**STATED TASK:** Omit any picture, and return the remaining data exactly as written.

§ §

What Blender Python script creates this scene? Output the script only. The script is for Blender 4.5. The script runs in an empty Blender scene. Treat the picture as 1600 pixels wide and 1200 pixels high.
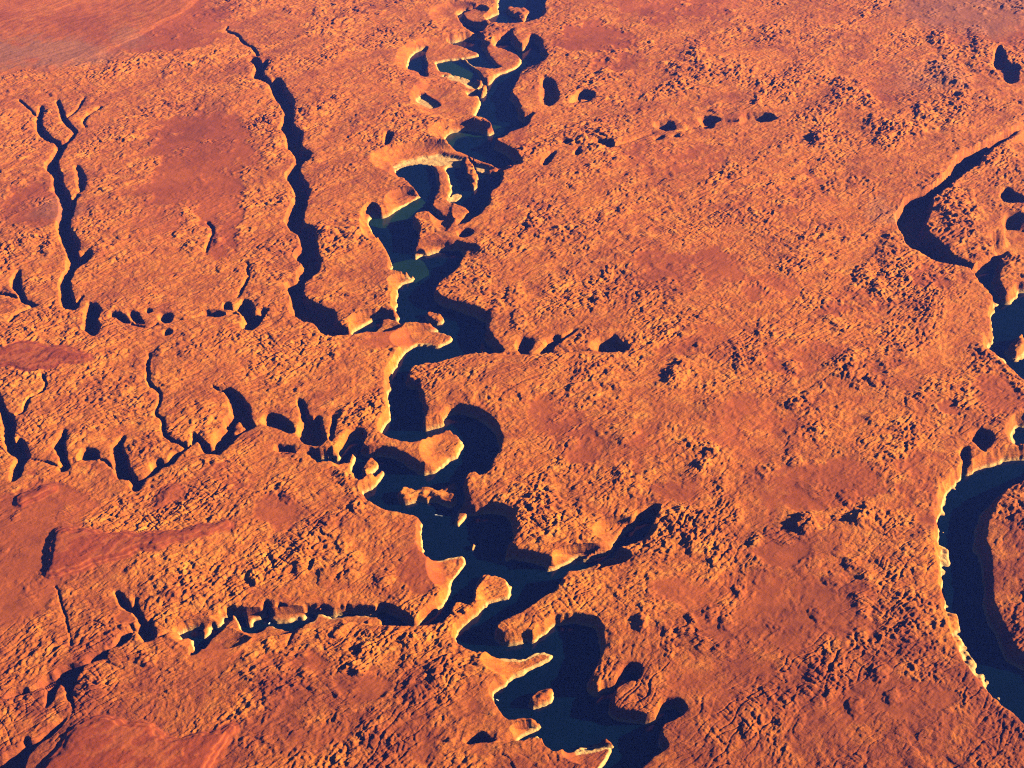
import bpy, math, random
import numpy as np

# ------------------------------------------------------------------ camera
S = bpy.context.scene
H_CAM = 6000.0                      # metres above the plateau
DEP = math.radians(42.0)            # how far the camera looks down
HFOV = math.radians(47.0)
cam_d = bpy.data.cameras.new('camera')
cam = bpy.data.objects.new('camera', cam_d)
S.collection.objects.link(cam)
cam.location = (0, 0, H_CAM)
cam.rotation_euler = (math.pi / 2 - DEP, 0, 0)
cam_d.sensor_fit = 'HORIZONTAL'
cam_d.angle = HFOV
cam_d.clip_start = 10.0
cam_d.clip_end = 400000.0
S.camera = cam
S.render.resolution_x, S.render.resolution_y = 1024, 768

# ------------------------------------------------------------------ sky, sun, exposure
SUN_EL = math.radians(21.0)
SUN_AZ = math.radians(86.0)         # clockwise from +Y (away from the camera): low on the right
w = bpy.data.worlds.new('World'); S.world = w; w.use_nodes = True
nt = w.node_tree; nt.nodes.clear()
sky = nt.nodes.new('ShaderNodeTexSky'); sky.sky_type = 'NISHITA'; sky.sun_disc = False
sky.sun_elevation = SUN_EL; sky.sun_rotation = SUN_AZ; sky.altitude = 6000; sky.air_density = 0.35; sky.dust_density = 0.0; sky.ozone_density = 3.0
bg = nt.nodes.new('ShaderNodeBackground'); bg.inputs['Strength'].default_value = 0.05
wo = nt.nodes.new('ShaderNodeOutputWorld')
nt.links.new(sky.outputs[0], bg.inputs[0]); nt.links.new(bg.outputs[0], wo.inputs[0])
sun_d = bpy.data.lights.new('sun', 'SUN'); sun_d.energy = 5.0; sun_d.angle = math.radians(0.5)
sun_d.color = (1.0, 0.82, 0.52)
sun = bpy.data.objects.new('sun', sun_d); S.collection.objects.link(sun)
_sx, _sy, _sz = math.sin(SUN_AZ) * math.cos(SUN_EL), math.cos(SUN_AZ) * math.cos(SUN_EL), math.sin(SUN_EL)
from mathutils import Vector
sun.rotation_euler = Vector((_sx, _sy, _sz)).to_track_quat('Z', 'Y').to_euler()
sun.location = (9000, 6000, 9000)
S.view_settings.view_transform = 'Standard'; S.view_settings.look = 'None'
S.view_settings.exposure = 1.78; S.view_settings.gamma = 1.0; S.view_settings.use_curve_mapping = False
S.cycles.max_bounces = 4; S.cycles.diffuse_bounces = 0; S.cycles.glossy_bounces = 2
S.cycles.volume_bounces = 1; S.cycles.use_denoising = False; S.cycles.filter_width = 1.15
try: S.cycles.denoiser = 'OPENIMAGEDENOISE'
except Exception: pass

# ------------------------------------------------------------------ survey of the canyon outlines
# outlines are read off the photograph and laid on the level ground of the plateau (z = 0)
F = 800.0 / math.tan(HFOV / 2)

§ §

**OUTPUT FOR THIS EXERCISE:**
What Blender Python script creates this scene? Output the script only. The script is for Blender 4.5. The script runs in an empty Blender scene. Treat the picture as 1600 pixels wide and 1200 pixels high.
import bpy, math, random
import numpy as np

# ------------------------------------------------------------------ camera
S = bpy.context.scene
H_CAM = 6000.0                      # metres above the plateau
DEP = math.radians(42.0)            # how far the camera looks down
HFOV = math.radians(47.0)
cam_d = bpy.data.cameras.new('camera')
cam = bpy.data.objects.new('camera', cam_d)
S.collection.objects.link(cam)
cam.location = (0, 0, H_CAM)
cam.rotation_euler = (math.pi / 2 - DEP, 0, 0)
cam_d.sensor_fit = 'HORIZONTAL'
cam_d.angle = HFOV
cam_d.clip_start = 10.0
cam_d.clip_end = 400000.0
S.camera = cam
S.render.resolution_x, S.render.resolution_y = 1024, 768

# ------------------------------------------------------------------ sky, sun, exposure
SUN_EL = math.radians(21.0)
SUN_AZ = math.radians(86.0)         # clockwise from +Y (away from the camera): low on the right
w = bpy.data.worlds.new('World'); S.world = w; w.use_nodes = True
nt = w.node_tree; nt.nodes.clear()
sky = nt.nodes.new('ShaderNodeTexSky'); sky.sky_type = 'NISHITA'; sky.sun_disc = False
sky.sun_elevation = SUN_EL; sky.sun_rotation = SUN_AZ; sky.altitude = 6000; sky.air_density = 0.35; sky.dust_density = 0.0; sky.ozone_density = 3.0
bg = nt.nodes.new('ShaderNodeBackground'); bg.inputs['Strength'].default_value = 0.05
wo = nt.nodes.new('ShaderNodeOutputWorld')
nt.links.new(sky.outputs[0], bg.inputs[0]); nt.links.new(bg.outputs[0], wo.inputs[0])
sun_d = bpy.data.lights.new('sun', 'SUN'); sun_d.energy = 5.0; sun_d.angle = math.radians(0.5)
sun_d.color = (1.0, 0.82, 0.52)
sun = bpy.data.objects.new('sun', sun_d); S.collection.objects.link(sun)
_sx, _sy, _sz = math.sin(SUN_AZ) * math.cos(SUN_EL), math.cos(SUN_AZ) * math.cos(SUN_EL), math.sin(SUN_EL)
from mathutils import Vector
sun.rotation_euler = Vector((_sx, _sy, _sz)).to_track_quat('Z', 'Y').to_euler()
sun.location = (9000, 6000, 9000)
S.view_settings.view_transform = 'Standard'; S.view_settings.look = 'None'
S.view_settings.exposure = 1.78; S.view_settings.gamma = 1.0; S.view_settings.use_curve_mapping = False
S.cycles.max_bounces = 4; S.cycles.diffuse_bounces = 0; S.cycles.glossy_bounces = 2
S.cycles.volume_bounces = 1; S.cycles.use_denoising = False; S.cycles.filter_width = 1.15
try: S.cycles.denoiser = 'OPENIMAGEDENOISE'
except Exception: pass

# ------------------------------------------------------------------ survey of the canyon outlines
# outlines are read off the photograph and laid on the level ground of the plateau (z = 0)
F = 800.0 / math.tan(HFOV / 2)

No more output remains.